**Problem to solve:** Pull out every line below that contains the word "scene".
- - -
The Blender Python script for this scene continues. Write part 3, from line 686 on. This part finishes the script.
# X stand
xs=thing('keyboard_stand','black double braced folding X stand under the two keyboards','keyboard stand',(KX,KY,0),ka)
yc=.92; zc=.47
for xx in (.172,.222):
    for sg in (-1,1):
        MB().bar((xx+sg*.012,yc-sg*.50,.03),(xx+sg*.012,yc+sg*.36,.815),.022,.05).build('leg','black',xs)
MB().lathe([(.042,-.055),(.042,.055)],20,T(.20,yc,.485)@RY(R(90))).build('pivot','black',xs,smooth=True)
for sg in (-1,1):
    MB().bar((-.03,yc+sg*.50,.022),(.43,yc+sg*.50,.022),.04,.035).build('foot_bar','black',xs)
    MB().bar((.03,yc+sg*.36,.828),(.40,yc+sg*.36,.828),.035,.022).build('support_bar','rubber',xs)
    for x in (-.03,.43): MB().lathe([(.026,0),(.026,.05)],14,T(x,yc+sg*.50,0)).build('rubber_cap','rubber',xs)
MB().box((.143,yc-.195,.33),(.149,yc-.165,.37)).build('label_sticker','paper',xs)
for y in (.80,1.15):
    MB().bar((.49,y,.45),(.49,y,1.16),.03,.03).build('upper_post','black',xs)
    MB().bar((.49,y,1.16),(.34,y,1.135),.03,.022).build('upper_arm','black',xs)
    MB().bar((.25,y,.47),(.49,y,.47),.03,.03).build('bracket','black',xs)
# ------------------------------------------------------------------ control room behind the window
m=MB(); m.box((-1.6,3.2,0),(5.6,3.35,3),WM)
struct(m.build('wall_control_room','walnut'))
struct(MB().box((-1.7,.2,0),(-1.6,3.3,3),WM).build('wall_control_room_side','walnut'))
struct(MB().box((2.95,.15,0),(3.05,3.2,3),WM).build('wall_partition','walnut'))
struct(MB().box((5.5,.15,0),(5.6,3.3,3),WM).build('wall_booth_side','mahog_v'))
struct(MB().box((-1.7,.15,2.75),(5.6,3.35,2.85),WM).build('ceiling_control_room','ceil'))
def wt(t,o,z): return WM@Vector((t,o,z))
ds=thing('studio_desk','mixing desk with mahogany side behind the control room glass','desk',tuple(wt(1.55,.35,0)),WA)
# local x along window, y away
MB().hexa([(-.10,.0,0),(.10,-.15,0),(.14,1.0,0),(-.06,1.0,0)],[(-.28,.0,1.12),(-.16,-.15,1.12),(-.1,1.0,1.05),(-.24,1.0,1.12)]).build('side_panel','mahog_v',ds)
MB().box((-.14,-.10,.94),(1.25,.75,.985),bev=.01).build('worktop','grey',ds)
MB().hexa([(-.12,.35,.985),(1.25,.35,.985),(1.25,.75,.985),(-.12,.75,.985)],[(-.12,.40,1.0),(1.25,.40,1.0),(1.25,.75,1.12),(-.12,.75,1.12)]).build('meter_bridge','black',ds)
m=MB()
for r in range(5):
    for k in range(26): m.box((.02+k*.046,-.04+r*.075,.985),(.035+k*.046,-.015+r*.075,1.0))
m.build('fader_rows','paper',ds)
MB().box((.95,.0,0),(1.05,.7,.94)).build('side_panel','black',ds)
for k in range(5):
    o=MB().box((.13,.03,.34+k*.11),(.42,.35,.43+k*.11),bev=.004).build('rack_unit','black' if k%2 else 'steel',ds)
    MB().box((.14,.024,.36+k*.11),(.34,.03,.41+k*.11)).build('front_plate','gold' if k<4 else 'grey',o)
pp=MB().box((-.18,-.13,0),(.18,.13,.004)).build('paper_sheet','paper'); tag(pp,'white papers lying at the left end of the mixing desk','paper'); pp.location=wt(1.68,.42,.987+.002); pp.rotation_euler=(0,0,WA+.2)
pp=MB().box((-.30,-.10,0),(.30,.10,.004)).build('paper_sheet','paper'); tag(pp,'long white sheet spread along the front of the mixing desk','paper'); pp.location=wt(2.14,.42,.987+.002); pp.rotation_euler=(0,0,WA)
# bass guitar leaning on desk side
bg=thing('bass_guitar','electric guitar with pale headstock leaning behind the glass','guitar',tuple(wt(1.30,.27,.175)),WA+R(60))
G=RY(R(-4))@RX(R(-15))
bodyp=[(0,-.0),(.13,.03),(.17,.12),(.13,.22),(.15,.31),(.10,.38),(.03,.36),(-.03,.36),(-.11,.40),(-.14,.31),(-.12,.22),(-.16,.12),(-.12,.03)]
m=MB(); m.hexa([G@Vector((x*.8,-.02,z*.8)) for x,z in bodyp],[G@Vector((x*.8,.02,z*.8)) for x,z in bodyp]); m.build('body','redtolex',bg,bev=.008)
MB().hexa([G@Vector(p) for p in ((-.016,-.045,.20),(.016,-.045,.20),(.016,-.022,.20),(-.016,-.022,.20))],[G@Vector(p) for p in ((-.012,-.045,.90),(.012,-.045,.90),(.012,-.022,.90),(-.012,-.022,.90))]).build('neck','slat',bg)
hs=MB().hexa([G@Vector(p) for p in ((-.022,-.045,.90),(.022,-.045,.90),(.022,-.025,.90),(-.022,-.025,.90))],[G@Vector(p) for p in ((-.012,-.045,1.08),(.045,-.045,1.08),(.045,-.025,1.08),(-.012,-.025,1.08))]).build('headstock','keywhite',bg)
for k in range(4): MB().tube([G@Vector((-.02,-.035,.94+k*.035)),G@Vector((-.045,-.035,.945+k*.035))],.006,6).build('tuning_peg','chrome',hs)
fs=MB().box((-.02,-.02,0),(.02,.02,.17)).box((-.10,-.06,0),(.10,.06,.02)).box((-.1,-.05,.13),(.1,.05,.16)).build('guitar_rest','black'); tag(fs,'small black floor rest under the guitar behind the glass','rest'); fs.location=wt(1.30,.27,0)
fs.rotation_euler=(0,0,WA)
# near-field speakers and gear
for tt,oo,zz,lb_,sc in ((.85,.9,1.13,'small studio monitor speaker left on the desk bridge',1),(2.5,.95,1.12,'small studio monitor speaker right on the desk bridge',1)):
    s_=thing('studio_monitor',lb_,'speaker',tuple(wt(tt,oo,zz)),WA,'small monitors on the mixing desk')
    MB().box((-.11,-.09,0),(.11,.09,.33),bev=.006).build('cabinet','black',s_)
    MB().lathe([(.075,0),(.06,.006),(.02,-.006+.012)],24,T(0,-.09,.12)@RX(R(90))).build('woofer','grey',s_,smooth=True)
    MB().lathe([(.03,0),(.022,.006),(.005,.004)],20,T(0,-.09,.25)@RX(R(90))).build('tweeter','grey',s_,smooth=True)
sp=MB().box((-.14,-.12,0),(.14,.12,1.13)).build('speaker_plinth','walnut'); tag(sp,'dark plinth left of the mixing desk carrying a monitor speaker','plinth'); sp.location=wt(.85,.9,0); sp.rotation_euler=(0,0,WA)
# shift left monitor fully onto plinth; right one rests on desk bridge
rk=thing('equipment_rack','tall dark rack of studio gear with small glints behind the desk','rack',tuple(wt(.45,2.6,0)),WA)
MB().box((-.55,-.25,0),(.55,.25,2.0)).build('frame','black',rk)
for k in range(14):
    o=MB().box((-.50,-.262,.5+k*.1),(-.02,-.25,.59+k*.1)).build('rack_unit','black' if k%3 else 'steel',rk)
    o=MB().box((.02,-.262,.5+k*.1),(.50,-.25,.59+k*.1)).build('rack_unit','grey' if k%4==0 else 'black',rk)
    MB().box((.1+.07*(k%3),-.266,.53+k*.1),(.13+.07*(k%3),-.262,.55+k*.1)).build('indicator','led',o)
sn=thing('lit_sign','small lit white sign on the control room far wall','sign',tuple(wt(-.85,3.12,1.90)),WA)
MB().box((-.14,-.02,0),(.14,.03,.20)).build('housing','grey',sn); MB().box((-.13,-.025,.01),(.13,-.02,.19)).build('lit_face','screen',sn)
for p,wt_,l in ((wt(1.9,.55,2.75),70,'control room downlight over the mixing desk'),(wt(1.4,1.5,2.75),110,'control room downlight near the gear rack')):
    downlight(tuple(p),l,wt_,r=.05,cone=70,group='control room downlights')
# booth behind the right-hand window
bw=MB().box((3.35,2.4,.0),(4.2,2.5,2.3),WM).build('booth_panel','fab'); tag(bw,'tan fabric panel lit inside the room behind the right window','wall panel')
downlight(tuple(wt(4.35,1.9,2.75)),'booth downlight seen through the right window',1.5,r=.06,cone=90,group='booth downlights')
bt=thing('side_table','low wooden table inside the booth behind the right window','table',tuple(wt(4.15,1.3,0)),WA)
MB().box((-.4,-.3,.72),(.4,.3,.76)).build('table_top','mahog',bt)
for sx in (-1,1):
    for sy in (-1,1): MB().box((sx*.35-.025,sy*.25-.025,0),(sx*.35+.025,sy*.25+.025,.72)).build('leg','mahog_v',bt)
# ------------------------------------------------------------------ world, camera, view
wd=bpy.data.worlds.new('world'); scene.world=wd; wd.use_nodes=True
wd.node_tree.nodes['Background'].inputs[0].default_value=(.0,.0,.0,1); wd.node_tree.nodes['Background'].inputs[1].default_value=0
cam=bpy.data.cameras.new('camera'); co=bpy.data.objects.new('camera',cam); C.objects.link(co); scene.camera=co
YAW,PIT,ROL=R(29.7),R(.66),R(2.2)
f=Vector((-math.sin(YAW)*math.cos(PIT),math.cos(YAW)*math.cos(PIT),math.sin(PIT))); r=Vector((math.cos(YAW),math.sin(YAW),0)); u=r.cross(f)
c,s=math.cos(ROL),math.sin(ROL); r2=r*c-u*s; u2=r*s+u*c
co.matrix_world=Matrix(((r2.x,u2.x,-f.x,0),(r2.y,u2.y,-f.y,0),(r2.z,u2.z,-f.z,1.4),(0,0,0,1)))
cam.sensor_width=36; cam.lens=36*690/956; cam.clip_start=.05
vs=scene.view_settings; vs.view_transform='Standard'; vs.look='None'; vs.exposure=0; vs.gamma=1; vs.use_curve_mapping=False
- - -
**Task response:**
The Blender Python script for this scene continues. Write part 3, from line 686 on. This part finishes the script.
wd=bpy.data.worlds.new('world'); scene.world=wd; wd.use_nodes=True
cam=bpy.data.cameras.new('camera'); co=bpy.data.objects.new('camera',cam); C.objects.link(co); scene.camera=co
vs=scene.view_settings; vs.view_transform='Standard'; vs.look='None'; vs.exposure=0; vs.gamma=1; vs.use_curve_mapping=False